Ambling through the first-floor galleries at the Portland Museum of Art last week, my companion noted: “How did the Normandy coast get to be such a tourist spot? It looks like the weather is always awful!”

Indeed, quite a few of the 43 paintings in the PMA’s summer show “The Draw of the Normandy Coast” depict foamy, roiling waves surging under dark and threatening skies.  Perhaps the scariest image, “Stormy Weather at Etretat” by Gustave Courbet, gave me a nervous feeling in the pit of my stomach, as the waves crashing onto the shore look so powerful and dangerous. In fact, while swimming at that very beach, Courbet once rescued another painter’s son from drowning, for Etretat has a strong undercurrent and waves that crash even on calm days.

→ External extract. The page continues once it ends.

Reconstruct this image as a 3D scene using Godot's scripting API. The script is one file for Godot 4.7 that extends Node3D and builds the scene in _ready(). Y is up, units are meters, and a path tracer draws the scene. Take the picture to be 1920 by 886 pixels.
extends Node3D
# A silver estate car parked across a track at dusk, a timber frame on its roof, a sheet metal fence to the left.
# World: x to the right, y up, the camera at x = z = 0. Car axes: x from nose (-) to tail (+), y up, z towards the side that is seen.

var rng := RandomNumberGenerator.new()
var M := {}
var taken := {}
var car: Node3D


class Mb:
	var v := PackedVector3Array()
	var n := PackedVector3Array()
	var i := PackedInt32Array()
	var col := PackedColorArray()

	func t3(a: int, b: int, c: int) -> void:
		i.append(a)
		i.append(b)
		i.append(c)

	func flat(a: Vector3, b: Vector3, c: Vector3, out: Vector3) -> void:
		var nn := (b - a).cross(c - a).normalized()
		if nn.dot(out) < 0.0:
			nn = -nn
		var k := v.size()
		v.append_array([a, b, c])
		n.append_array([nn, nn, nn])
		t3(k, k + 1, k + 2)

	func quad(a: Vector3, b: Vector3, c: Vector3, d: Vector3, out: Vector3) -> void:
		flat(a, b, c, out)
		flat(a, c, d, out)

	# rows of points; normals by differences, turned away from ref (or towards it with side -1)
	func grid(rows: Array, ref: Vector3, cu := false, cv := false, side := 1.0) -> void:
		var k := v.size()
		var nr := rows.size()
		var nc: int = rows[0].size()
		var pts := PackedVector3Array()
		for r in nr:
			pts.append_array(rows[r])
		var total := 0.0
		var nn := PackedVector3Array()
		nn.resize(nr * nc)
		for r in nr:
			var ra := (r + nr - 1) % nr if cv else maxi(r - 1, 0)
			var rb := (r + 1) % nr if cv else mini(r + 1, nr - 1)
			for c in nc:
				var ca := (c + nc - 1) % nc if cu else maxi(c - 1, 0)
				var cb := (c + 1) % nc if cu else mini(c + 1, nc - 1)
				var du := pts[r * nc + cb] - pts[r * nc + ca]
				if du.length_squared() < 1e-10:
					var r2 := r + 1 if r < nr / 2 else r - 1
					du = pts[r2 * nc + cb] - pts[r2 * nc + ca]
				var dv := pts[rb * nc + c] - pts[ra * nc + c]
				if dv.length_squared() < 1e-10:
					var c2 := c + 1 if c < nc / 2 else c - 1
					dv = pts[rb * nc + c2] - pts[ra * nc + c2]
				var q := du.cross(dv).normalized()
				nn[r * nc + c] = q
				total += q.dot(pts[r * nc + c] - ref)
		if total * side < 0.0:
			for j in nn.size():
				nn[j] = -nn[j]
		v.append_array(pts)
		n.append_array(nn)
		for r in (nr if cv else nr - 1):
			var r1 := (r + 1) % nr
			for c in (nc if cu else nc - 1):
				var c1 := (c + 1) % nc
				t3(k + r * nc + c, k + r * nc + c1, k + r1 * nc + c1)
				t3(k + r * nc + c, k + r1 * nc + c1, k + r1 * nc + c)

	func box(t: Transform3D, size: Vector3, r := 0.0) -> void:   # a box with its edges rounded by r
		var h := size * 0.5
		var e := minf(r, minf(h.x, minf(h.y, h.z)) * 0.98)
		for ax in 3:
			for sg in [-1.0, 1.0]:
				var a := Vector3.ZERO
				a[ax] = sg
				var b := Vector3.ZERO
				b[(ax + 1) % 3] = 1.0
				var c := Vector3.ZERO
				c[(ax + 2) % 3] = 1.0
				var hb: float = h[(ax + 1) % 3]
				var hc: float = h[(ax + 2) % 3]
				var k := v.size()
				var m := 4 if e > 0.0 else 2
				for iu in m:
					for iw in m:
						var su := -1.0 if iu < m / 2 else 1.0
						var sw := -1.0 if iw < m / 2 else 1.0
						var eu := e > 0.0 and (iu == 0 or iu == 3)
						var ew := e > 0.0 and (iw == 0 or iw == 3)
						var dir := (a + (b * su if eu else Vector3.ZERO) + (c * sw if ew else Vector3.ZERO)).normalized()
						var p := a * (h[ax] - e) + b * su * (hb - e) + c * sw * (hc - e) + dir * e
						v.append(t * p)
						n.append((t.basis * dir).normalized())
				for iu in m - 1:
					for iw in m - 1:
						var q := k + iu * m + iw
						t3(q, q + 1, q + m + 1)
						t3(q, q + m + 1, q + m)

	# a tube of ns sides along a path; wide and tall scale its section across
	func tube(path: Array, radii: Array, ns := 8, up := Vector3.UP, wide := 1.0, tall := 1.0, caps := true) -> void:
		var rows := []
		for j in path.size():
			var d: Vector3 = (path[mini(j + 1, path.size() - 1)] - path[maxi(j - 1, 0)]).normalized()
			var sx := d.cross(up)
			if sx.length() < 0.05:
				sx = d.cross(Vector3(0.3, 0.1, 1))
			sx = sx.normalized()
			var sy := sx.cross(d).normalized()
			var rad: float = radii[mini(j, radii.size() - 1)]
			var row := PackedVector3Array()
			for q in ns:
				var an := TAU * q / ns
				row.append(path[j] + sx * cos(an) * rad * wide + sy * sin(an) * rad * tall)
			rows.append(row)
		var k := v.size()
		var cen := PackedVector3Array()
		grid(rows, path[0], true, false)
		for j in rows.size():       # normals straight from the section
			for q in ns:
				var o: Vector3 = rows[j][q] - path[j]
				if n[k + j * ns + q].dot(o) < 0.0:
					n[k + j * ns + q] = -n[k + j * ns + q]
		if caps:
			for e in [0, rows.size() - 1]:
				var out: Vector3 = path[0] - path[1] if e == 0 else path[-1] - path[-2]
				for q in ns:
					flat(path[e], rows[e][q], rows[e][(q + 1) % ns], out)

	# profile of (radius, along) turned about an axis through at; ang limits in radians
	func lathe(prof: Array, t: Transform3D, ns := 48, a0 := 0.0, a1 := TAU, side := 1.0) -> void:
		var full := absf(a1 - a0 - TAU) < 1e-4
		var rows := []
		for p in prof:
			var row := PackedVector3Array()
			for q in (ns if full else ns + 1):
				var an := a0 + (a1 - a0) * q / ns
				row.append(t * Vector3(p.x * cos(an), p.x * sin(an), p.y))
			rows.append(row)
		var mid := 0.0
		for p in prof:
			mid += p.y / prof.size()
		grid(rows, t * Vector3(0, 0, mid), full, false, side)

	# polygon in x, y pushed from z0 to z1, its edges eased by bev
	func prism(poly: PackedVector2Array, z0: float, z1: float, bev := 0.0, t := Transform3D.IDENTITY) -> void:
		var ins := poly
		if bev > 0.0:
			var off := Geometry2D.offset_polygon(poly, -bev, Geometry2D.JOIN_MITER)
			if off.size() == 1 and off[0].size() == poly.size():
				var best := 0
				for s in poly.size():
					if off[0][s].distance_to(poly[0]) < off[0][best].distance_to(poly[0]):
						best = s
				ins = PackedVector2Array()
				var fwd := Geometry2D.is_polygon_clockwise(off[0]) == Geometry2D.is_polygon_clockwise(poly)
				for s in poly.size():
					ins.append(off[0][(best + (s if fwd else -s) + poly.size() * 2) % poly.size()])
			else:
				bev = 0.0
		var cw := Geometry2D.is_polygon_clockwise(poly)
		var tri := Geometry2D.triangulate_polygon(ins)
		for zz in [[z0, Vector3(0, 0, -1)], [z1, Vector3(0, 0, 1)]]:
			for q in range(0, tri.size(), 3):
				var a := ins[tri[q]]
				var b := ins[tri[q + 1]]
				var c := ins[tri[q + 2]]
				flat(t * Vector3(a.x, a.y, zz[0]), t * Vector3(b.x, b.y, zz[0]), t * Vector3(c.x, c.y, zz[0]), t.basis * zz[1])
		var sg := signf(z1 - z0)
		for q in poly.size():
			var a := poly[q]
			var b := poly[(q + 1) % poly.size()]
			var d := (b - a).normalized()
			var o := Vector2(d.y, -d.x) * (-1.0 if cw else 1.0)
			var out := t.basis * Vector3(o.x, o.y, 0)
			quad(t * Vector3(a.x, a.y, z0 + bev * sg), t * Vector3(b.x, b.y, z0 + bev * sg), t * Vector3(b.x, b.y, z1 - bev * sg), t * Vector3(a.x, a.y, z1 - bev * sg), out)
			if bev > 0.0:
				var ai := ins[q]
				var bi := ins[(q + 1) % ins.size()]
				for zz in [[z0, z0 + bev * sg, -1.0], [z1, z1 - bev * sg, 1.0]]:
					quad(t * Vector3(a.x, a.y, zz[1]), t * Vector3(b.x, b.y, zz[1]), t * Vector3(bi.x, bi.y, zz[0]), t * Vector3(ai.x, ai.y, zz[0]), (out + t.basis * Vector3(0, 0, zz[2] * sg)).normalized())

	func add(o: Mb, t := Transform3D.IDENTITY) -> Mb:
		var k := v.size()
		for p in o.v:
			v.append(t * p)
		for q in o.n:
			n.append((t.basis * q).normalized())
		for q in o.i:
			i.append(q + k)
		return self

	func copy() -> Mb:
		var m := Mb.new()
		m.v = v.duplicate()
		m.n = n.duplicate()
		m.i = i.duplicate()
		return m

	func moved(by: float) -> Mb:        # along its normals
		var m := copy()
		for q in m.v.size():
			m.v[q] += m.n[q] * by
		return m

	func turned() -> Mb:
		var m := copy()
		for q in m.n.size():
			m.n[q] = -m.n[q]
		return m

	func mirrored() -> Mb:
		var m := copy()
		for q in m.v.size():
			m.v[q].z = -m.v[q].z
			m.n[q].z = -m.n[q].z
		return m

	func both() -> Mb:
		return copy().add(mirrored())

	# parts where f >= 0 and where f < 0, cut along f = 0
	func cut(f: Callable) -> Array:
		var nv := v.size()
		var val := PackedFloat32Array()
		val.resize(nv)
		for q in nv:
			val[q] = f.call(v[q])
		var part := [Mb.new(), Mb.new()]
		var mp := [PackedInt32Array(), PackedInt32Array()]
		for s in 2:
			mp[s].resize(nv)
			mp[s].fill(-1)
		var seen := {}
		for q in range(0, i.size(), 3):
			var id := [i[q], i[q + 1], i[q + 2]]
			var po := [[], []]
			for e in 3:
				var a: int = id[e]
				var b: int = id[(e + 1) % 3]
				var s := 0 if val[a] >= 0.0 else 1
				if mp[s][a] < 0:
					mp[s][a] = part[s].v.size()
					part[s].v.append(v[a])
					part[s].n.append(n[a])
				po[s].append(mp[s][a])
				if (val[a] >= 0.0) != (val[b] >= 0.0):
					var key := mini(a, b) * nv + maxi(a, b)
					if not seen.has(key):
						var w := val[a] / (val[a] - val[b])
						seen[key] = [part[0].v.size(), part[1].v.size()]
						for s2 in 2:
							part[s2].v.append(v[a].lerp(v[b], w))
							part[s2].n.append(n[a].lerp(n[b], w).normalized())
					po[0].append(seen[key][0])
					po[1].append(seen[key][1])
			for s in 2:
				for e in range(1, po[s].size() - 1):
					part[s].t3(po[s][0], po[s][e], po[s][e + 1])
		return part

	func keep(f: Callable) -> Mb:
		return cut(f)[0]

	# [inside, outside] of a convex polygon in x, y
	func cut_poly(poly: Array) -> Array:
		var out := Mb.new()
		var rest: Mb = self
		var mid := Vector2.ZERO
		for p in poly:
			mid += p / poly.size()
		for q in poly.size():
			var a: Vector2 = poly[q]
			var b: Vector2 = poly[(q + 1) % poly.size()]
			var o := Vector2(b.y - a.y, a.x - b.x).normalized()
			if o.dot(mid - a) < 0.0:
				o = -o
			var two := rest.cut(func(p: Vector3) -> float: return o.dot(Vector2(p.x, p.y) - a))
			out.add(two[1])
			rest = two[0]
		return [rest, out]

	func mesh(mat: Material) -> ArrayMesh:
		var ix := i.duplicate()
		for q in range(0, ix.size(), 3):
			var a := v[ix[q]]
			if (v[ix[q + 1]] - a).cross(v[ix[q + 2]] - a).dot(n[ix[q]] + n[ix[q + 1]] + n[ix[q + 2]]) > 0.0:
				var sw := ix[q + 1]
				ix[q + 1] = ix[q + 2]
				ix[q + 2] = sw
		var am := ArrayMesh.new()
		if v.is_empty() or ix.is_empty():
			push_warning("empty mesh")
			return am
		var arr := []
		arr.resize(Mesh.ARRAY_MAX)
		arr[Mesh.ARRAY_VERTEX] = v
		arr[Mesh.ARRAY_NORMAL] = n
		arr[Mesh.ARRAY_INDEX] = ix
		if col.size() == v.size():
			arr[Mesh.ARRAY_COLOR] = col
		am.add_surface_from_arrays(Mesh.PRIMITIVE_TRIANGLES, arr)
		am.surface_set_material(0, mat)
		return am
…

"Stormy Weather at Etretat," by Gustave Courbet, circa 1869

The often wild, always changeable weather of the Normandy coast, which is buffeted by winds off the English Channel, was a draw for artists in the mid-1800s; it gave them “an appealing, challenging spectrum of light effects to capture on canvas," the show’s curator, Margaret Burgess, writes in the catalog. The area’s limestone cliffs and their sea-eroded arches made pretty subjects for paintings — especially when the artists edited out the messy old fishing boats and inconvenient washerwomen who came at low tide to do laundry in the shoreside springs.